Lead Us Not Into Temptation

In the Lord’s Prayer, what does Christ have in mind when he says, “lead us not into temptation”?

He has in mind exactly what the words say — he is telling us to petition God to not lead us into temptation. The contrast immediately follows: “but deliver us from evil” or the evil one. Temptations are completely under God’s control, and of course he leads people to temptations, as the Spirit led Jesus into the wilderness to be tempted by Satan. As James 1:13 says, he does not tempt, neither can he be tempted; however, he initiates, sustains, and directs temptations through Satan and other created “things” (such as our lusts). The distinction is clear: God is not Satan, and God is not our lusts, but he causes and controls both in order to tempt people to sin.

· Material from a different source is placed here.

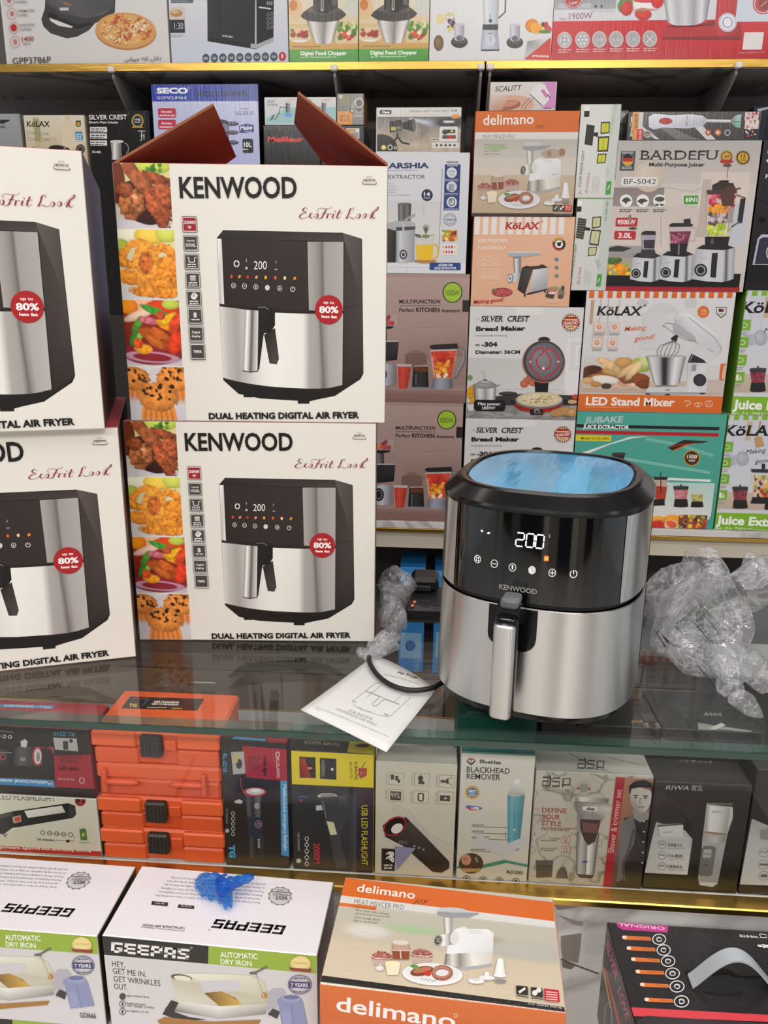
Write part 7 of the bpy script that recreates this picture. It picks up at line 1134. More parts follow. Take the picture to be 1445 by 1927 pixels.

Just as we know that God decrees many negatives things, such as sicknesses and disasters, and God’s precepts teach us to face the negative things that he decrees (to pray to be healed, to endure, to comfort others, etc.), God also leads people into temptation, but his precept is for us to desire not to be tempted, and when tempted, to fight the temptation. This is analogous to the fact that it is God who decrees persecution against Christians, but it does not follow that we should surrender or compromise because of persecution. Rather, it is God’s precept that we stand firm under it.

Is God the author of sin? Yes. Is God the tempter to sin? No. These are two different roles, but the Bible clearly makes him the leader-into-temptation. This does not really distance God from temptation, so if this is what someone is looking for, he will not find it. However, it is still a distinction that the Bible makes, but it is not an attempt to metaphysically distance God from evil.

What does it take for God himself to be the tempter? He could say to a person, “Go kill that person.” What would be the problem with this? If he says that to a person, it would not be a temptation, but it would be a precept or a command, so that by definition it would be morally right and even obligatory for the person to perform it. Consider the command to Abraham to sacrifice Isaac. If God tells one person to kill another, it would not be murder.

So the distinction between the leader-into-temptation and the tempter is not intended to distance God from evil — we are not interested in that at all. It is a necessary distinction because whatever God tells a person to do is, by definition, right and obligatory. Therefore, he cannot be the tempter, since temptation is persuasion or enticement to deviate from or transgress something that God has said. If God himself does it, it would not be temptation, but a moral precept and command.